2017 brings a possible economic recession and a U.S. president-elect who has promised to undo Obama's normalization unless the Cuban government makes new concessions on civil rights.
Resistance to pressure from Washington is a founding principle for the Cuban communist system, making domestic concessions in exchange for continued detente a virtual impossibility.
The change will occur without Castro's older brother Fidel, the revolutionary leader whose largely unseen presence endowed the system he created with historical weight and credibility in the eyes of many Cubans before he died last month at 90.
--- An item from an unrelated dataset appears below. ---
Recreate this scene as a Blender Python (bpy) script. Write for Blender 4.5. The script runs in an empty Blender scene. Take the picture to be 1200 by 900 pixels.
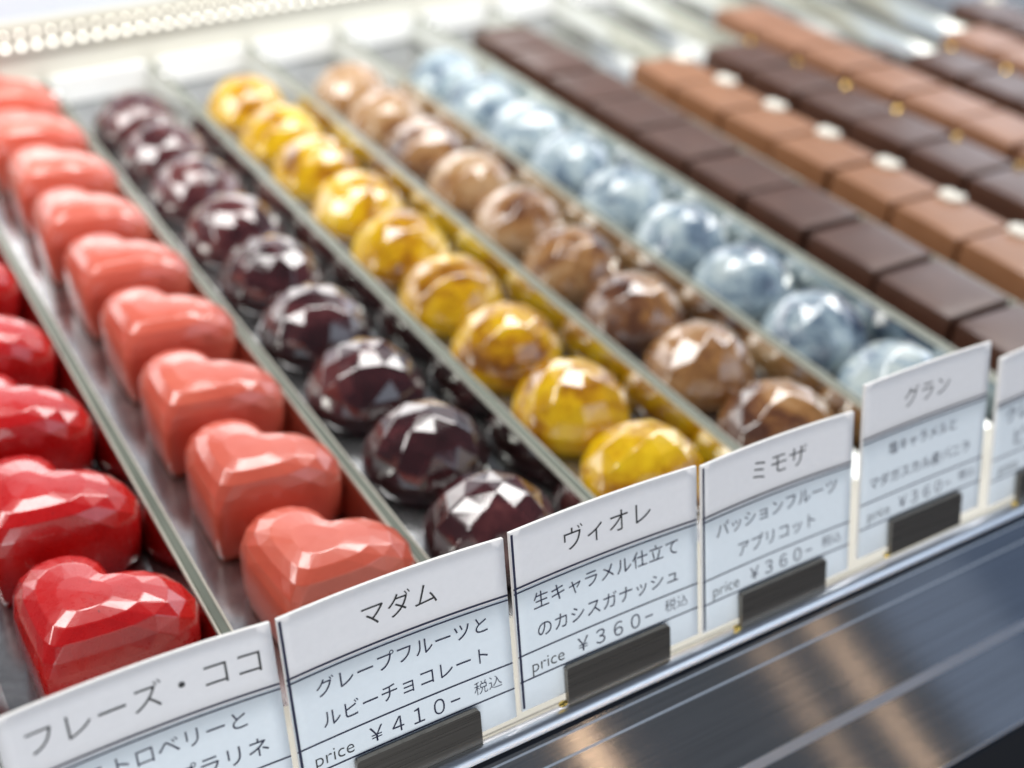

The slowness of macroeconomic growth despite a surge of interest in foreign investment and the greatest tourism boom in decades attests to both long-term mismanagement of the Cuban economy and the depth of the crisis in other sectors, particularly aid from Venezuelan in the form of deeply subsidized oil.
Venezuela was the prime destination alongside Brazil for Cuban doctors and other professionals whose salaries go directly to the Cuban government, providing another vital source of hard currency believed to be slackening in recent years.
Experts say cutbacks in imported industrial inputs this year will lead to lower productivity in Cuba's few domestic industries in 2017 and make zero growth or recession highly likely.
[...] a crackdown on black-market gasoline sales to taxi drivers led them to increase prices, causing drivers to raise their prices, squeezing many Cubans already struggling to get by on state salaries of about $30 a month.